---------- Data shown ----------

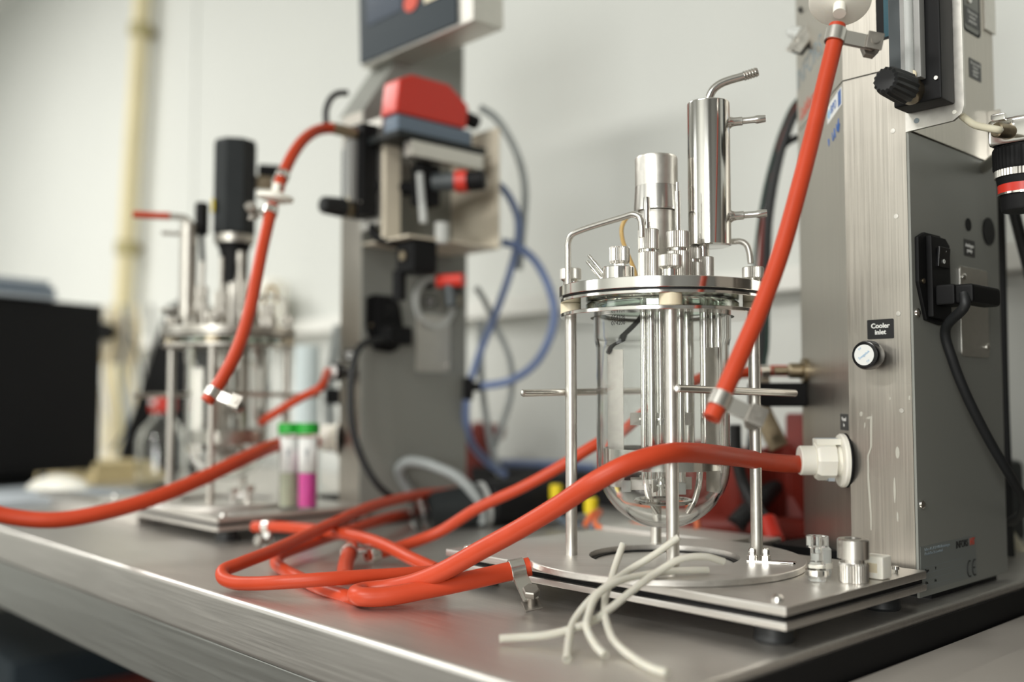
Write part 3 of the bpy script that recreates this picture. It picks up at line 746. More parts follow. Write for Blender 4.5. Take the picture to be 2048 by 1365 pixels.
    def barb(x, y, z0, z1, par, r=0.0023):
        L = z1 - z0
        P('barbed_stem', lathe(NB(), [(0, 0), (r * 1.25, 0), (r * 1.25, L * 0.22), (r, L * 0.24), (r, L * 0.60), (r * 1.25, L * 0.64), (r * 1.05, L), (r * 0.6, L), (r * 0.6, L - 0.004), (0, L - 0.004)], 20, T(x, y, z0)), S_POL, par)
    if near:
        a = port(-0.0100, -0.040, 0.0086, 0.2840, 0.0086, 0.3025); barb(-0.0112, -0.040, 0.3025, 0.3290, a)
        a = port(0.0135, -0.036, 0.0093, 0.2850, 0.0095, 0.3010)
        P('probe_stem', lathe(NB(), [(0, 0), (0.0023, 0), (0.0023, 0.033), (0.0014, 0.0335), (0.0014, 0.0405), (0, 0.0405)], 16, T(0.0135, -0.036, 0.3010)), S_POL, a)
        # drive hub
        hx = -0.0035
        hb = P('drive_hub', lathe(NB(), [(0, Z0), (0.0155, Z0), (0.0155, 0.3243), (0, 0.3243)], 48, T(hx, 0, 0)), S_MAT)
        P('hub_skirt', lathe(NB(), [(0.0150, 0.3246), (0.0190, 0.3246), (0.0192, 0.3265), (0.0181, 0.3454), (0.0150, 0.3454)], 48, T(hx, 0, 0), closed=True), S_SAT, hb)
        P('hub_cap', lathe(NB(), [(0, 0.3455), (0.0181, 0.3455), (0.0181, 0.3690), (0.0172, 0.3712), (0.0155, 0.3712), (0.0150, 0.3660), (0, 0.3660)], 48, T(hx, 0, 0)), S_MAT, hb)
        # sampling port with knurled knob and two pins
        sp = P('sampling_port', lathe(NB(), [(0, Z0), (0.0130, Z0), (0.0132, 0.2650), (0.0132, 0.2735), (0.0126, 0.2742), (0, 0.2742)], 40, T(-0.0350, -0.026, 0)), S_POL)
        P('port_knob', lathe(NB(), [(0, 0.2742), (0.0050, 0.2742), (0.0050, 0.2768), (0.0072, 0.2772), (0.0085, 0.2792), (0.0085, 0.2895), (0.0078, 0.2910), (0, 0.2910)], 40, T(-0.0340, -0.026, 0), ridges=36, amp=0.0004), S_SAT, sp, angle=15)
        for dx, dy, dz in ((0, 0, 0), (-0.002, 0.006, -0.004)):
            P('angled_pin', lathe(NB(), [(0, 0), (0.0017, 0), (0.0017, 0.012), (0.0013, 0.013), (0.0011, 0.017), (0.0016, 0.0175), (0.0012, 0.020), (0, 0.020)], 14, along((-0.0470 + dx, -0.028 + dy, 0.2690 + dz), (-0.060 + dx, -0.028 + dy, 0.2855 + dz))), S_POL, sp)
        P('amber_tube', tube(NB(), [(-0.0215, 0.018, Z0), (-0.0225, 0.018, 0.275), (-0.0285, 0.020, 0.291), (-0.0335, 0.022, 0.306), (-0.0335, 0.022, 0.317), (-0.0275, 0.020, 0.3255), (-0.0160, 0.014, 0.3275)], 0.0019), AMBER, lab='bent amber tube')
        # lifting handles
        P('bent_tube', tube(NB(), [(-0.0770, -0.022, Z0), (-0.0770, -0.022, 0.288), (-0.0768, -0.0222, 0.2965), (-0.0740, -0.0240, 0.3020), (-0.0680, -0.0280, 0.3045), (-0.0300, -0.0520, 0.3110), (-0.0215, -0.0575, 0.3120), (-0.0165, -0.0600, 0.3090), (-0.0150, -0.0610, 0.3030), (-0.0148, -0.0612, 0.2930)], 0.0025, sub=6), S_SAT, lab='bent steel tube on the left of the head')
        P('bent_tube', tube(NB(), [(0.040, 0.040, 0.3025), (0.062, 0.035, 0.3030), (0.0690, 0.033, 0.3025), (0.0735, 0.032, 0.2990), (0.0755, 0.0315, 0.2930), (0.0765, 0.0312, 0.2830)], 0.0026, sub=6), S_MAT, lab='bent steel tube behind the condenser')
        # condenser
        cx, cy = 0.0405, 0.0
        cn = P('condenser', lathe(NB(), [(0, 0.2935), (0.0160, 0.2935), (0.0179, 0.2945), (0.0179, 0.4150), (0.0174, 0.4160), (0.0150, 0.4150), (0, 0.4150)], 56, T(cx, cy, 0)), S_POL, lab='tall polished steel condenser cylinder')
        P('condenser_nut', knurl(0.0352, 0, Z0, 0.2848, 0.0086), S_MAT, cn, angle=20)
        P('condenser_neck', cyl(NB(), (0.0350, 0, 0.2848), (0.0350, 0, 0.2940), 0.0050), S_POL, cn)
        for z in (0.3985, 0.3185):
            p, q = (cx + 0.0155, -0.002, z), (cx + 0.0465, -0.004, z + 0.0015)
            M = along(p, q)
            P('hose_barb', lathe(NB(), [(0, 0), (0.0055, 0.001), (0.0042, 0.0045), (0.0037, 0.006), (0.0037, 0.0125), (0.0028, 0.013), (0.0028, 0.0225), (0.0036, 0.0245), (0.0030, 0.0315), (0.0016, 0.0315), (0.0016, 0.026), (0, 0.026)], 24, M), S_POL, cn)
            wb_ = NB()
            for k in range(14):
                a = k * 2 * PI / 14
                lathe(wb_, [(0, -0.0012), (0.0010, -0.0008), (0.0013, 0), (0.0010, 0.0009), (0, 0.0012)], 8, M @ T(0.0042 * math.cos(a), 0.0042 * math.sin(a), 0.0018 + 0.0005 * math.sin(k * 2.3)))
            P('weld_bead', wb_, S_MAT, cn)
        P('vent_tube', tube(NB(), [(cx, 0, 0.4140), (cx + 0.0008, 0, 0.4200), (cx + 0.0042, 0, 0.4275), (cx + 0.0095, 0, 0.4320), (cx + 0.0170, 0, 0.4350), (cx + 0.0290, 0, 0.4380), (cx + 0.0415, 0, 0.4415)], 0.0035, seg=20, sub=6, hollow=0.65), S_POL, cn)
        vr = NB(); p, q = V((cx + 0.0300, 0, 0.4383)), V((cx + 0.0415, 0, 0.4415))
        for k in range(5):
            a = p.lerp(q, k / 5); c_ = p.lerp(q, (k + 0.8) / 5)
            cyl(vr, a, c_, 0.0044, 20, r2=0.0035)
        P('hose_ribs', vr, S_SAT, cn)
        back = ((-0.012, 0.045), (0.022, 0.040), (0.0265, -0.004))
    else:
        a = port(-0.012, -0.045, 0.0086, 0.2850, 0.0086, 0.3050); barb(-0.012, -0.045, 0.305, 0.350, a)
        a = port(0.012, -0.030, 0.0093, 0.2850, 0.0095, 0.3210); barb(0.012, -0.030, 0.321, 0.360, a, 0.0042)
        a = port(-0.036, -0.030, 0.0086, 0.2950, 0.0080, 0.3120)
        P('probe_stem', cyl(NB(), (-0.036, -0.030, 0.312), (-0.036, -0.030, 0.345), 0.0035), S_POL, a)
        a = port(0.048, -0.02, 0.0125, 0.2760, 0.0085, 0.2920)
        port(0.030, 0.03, 0.0086, 0.2950, 0.0086, 0.3050)
        hx = 0.0040
        hb = P('drive_hub', cyl(NB(), (hx, 0.005, Z0), (hx, 0.005, 0.3235), 0.0125, 32), S_MAT)
        mo = P('stirrer_motor', lathe(NB(), [(0, 0.386), (0.0262, 0.386), (0.0295, 0.389), (0.0295, 0.509), (0.0270, 0.5150), (0.010, 0.5165), (0, 0.5165)], 8, T(hx, 0.005, 0) @ Matrix.Rotation(0.35, 4, 'Z')), BLACKM, lab='black stirrer motor', angle=25)
        P('motor_ring', cyl(NB(), (hx, 0.005, 0.3755), (hx, 0.005, 0.3862), 0.0265, 40), S_MAT, mo)
        P('motor_coupling', lathe(NB(), [(0, 0.3215), (0.0185, 0.3215), (0.0190, 0.364), (0.0225, 0.372), (0.0225, 0.3757), (0, 0.3757)], 40, T(hx, 0.005, 0)), BLACK, mo)
        P('motor_socket', box(NB(), hx + 0.03, hx + 0.060, 0.0, 0.02, 0.470, 0.486, bev=0.003), BLACK, mo)
        P('motor_bracket', box(NB(), hx + 0.026, hx + 0.050, 0.0, 0.014, 0.452, 0.470, bev=0.003), BRASS, mo)
        P('yellow_mark', box(NB(), hx - 0.0300, hx - 0.0270, -0.012, 0.0, 0.415, 0.432), YELLOW, mo)
        cx, cy = -0.0545, 0.0
        cn = P('condenser', cyl(NB(), (cx, cy, 0.272), (cx, cy, 0.4000), 0.0112, 40, bev=0.001), S_MAT, lab='slim steel condenser')
        P('condenser_neck', cyl(NB(), (cx, cy, Z0), (cx, cy, 0.2722), 0.006), S_POL, cn)
        P('vent_tube', tube(NB(), [(cx, cy, 0.398), (cx - 0.001, cy, 0.4025), (cx - 0.006, cy, 0.4065), (cx - 0.014, cy, 0.4075), (cx - 0.030, cy, 0.4080)], 0.0042, sub=6), S_SAT, cn)
        P('red_sleeve', tube(NB(), [(cx - 0.024, cy, 0.4080), (cx - 0.046, cy, 0.4077), (cx - 0.070, cy, 0.4080)], 0.0048, hollow=0.6), ORANGE, cn, 'short red hose on the vent tube')
        for z in (0.385, 0.283):
            P('hose_barb', cyl(NB(), (cx - 0.010, cy, z), (cx - 0.034, cy, z), 0.0026, 14), S_POL, cn)
        P('black_plug', cyl(NB(), (cx + 0.016, 0.01, 0.386), (cx + 0.016, 0.01, 0.43), 0.009, 16, bev=0.002), BLACK, cn)
        P('cable', tube(NB(), [(cx + 0.016, 0.01, 0.388), (cx + 0.018, 0.012, 0.34), (cx + 0.014, 0.02, 0.29), (cx + 0.010, 0.02, 0.262)], 0.0035), BLACKR, cn)
        P('bent_tube', tube(NB(), [(0.028, 0.012, 0.3035), (0.062, 0.008, 0.305), (0.0700, 0.006, 0.3015), (0.0735, 0.004, 0.2930), (0.0735, 0.004, Z0)], 0.0024, sub=6), S_SAT)
        P('amber_tube', tube(NB(), [(0.040, 0.03, 0.262), (0.045, 0.03, 0.300), (0.052, 0.03, 0.322), (0.060, 0.03, 0.318), (0.062, 0.03, 0.300)], 0.0022), AMBER)
        P('sample_tube', tube(NB(), [(-0.045, -0.040, Z0), (-0.045, -0.042, 0.275), (-0.050, -0.045, 0.283)], 0.003), S_SAT)
        back = ((-0.02, 0.045), (0.022, 0.045))
    for x, y in back: port(x, y, 0.008, 0.2800, 0.008, 0.2920)
    # internals hanging from the head plate
    sh = P('stirrer_shaft', cyl(NB(), (-0.0015, 0, 0.085), (-0.0015, 0, 0.2509), 0.0042, 20), S_POL)
    for z in (0.1490, 0.0950):
        P('impeller_hub', cyl(NB(), (-0.0015, 0, z - 0.005), (-0.0015, 0, z + 0.005), 0.0075, 24), S_POL, sh)
        P('impeller_disc', cyl(NB(), (-0.0015, 0, z - 0.0008), (-0.0015, 0, z + 0.0008), 0.0185, 32), S_POL, sh)
        for k in range(6):
            M = T(-0.0015, 0, z) @ Matrix.Rotation(0.25 + k * PI / 3, 4, 'Z')
            P('impeller_blade', box(NB(), 0.0120, 0.0260, -0.0006, 0.0006, -0.0052, 0.0052, M), S_MAT, sh)
    def inner(x, y, r, z, nm='dip_tube', m=S_POL):
        P(nm, cyl(NB(), (x, y, z), (x, y, 0.2509), r, 18), m)
    inner(-0.0085, -0.022, 0.0036, 0.100); inner(-0.0150, -0.018, 0.0026, 0.100)
    inner(0.0150, -0.020, 0.0032, 0.096); inner(0.0355, 0.0, 0.0042, 0.108); inner(0.0425, 0.012, 0.0030, 0.112)
    inner(0.0460, -0.010, 0.0026, 0.105); inner(-0.004, 0.035, 0.0050, 0.12, 'probe'); inner(0.0225, 0.038, 0.0055, 0.112, 'probe')
    if near:
        P('reflection_strand', tube(NB(), [(-0.0120, 0.016, 0.2509), (-0.0130, 0.014, 0.2440), (-0.0200, 0.012, 0.2330), (-0.0330, 0.010, 0.2200), (-0.0430, 0.010, 0.2110), (-0.0470, 0.012, 0.2050)], 0.0022), BLACKR, lab='black strand drawn for the dark slanting reflection in the glass neck')  # added strand imitates a dark slanting reflection in the glass
    # baffles and the band that ties them
    bd = P('baffle_band', disc_ring(NB(), 0.0498, 0.0490, 0.1080, 0.1250, 64, bev=0.0001), S_POL, lab='thin steel band tying the baffles')
    for ang in (162, 75, -20, 245):
        a = math.radians(ang)
        if ang == 245 and near: continue
        M = Matrix.Rotation(a, 4, 'Z')
        P('baffle', box(NB(), 0.0420, 0.0430, -0.0072, 0.0072, 0.090, 0.2080, M @ T(0.0425, 0, 0) @ Matrix.Rotation(math.radians(100 if ang == 162 else 60), 4, 'Z') @ T(-0.0425, 0, 0)), STEEL_D if near and ang == 162 else STEEL_W, bd)
    # curved sparge and sampling tubes below the band
    for x, y, s in ((-0.0150, -0.018, 1), (0.030, -0.012, -1)):
        P('curved_tube', tube(NB(), [(x, y, 0.112), (x + 0.001 * s, y, 0.098), (x + 0.004 * s, y + 0.003, 0.084), (x + 0.010 * s, y + 0.008, 0.072)], 0.0026), S_POL)
    for x, y in ((-0.030, -0.012), (0.014, -0.026)):
        P('clamp_block', box(NB(), x - 0.004, x + 0.004, y - 0.003, y + 0.003, 0.0890, 0.0980, bev=0.0006), CLOUDP)
    P('sparger', lathe(NB(), [(0.020, 0.0805), (0.0215, 0.079), (0.0235, 0.079), (0.025, 0.0805), (0.0235, 0.082), (0.0215, 0.082)], 40, closed=True), S_POL)
    return t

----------

■ Direction ■
Identify and copy the lines holding the word "that".

■ Result of this exercise ■
Write part 3 of the bpy script that recreates this picture. It picks up at line 746. More parts follow. Write for Blender 4.5. Take the picture to be 2048 by 1365 pixels.
    # baffles and the band that ties them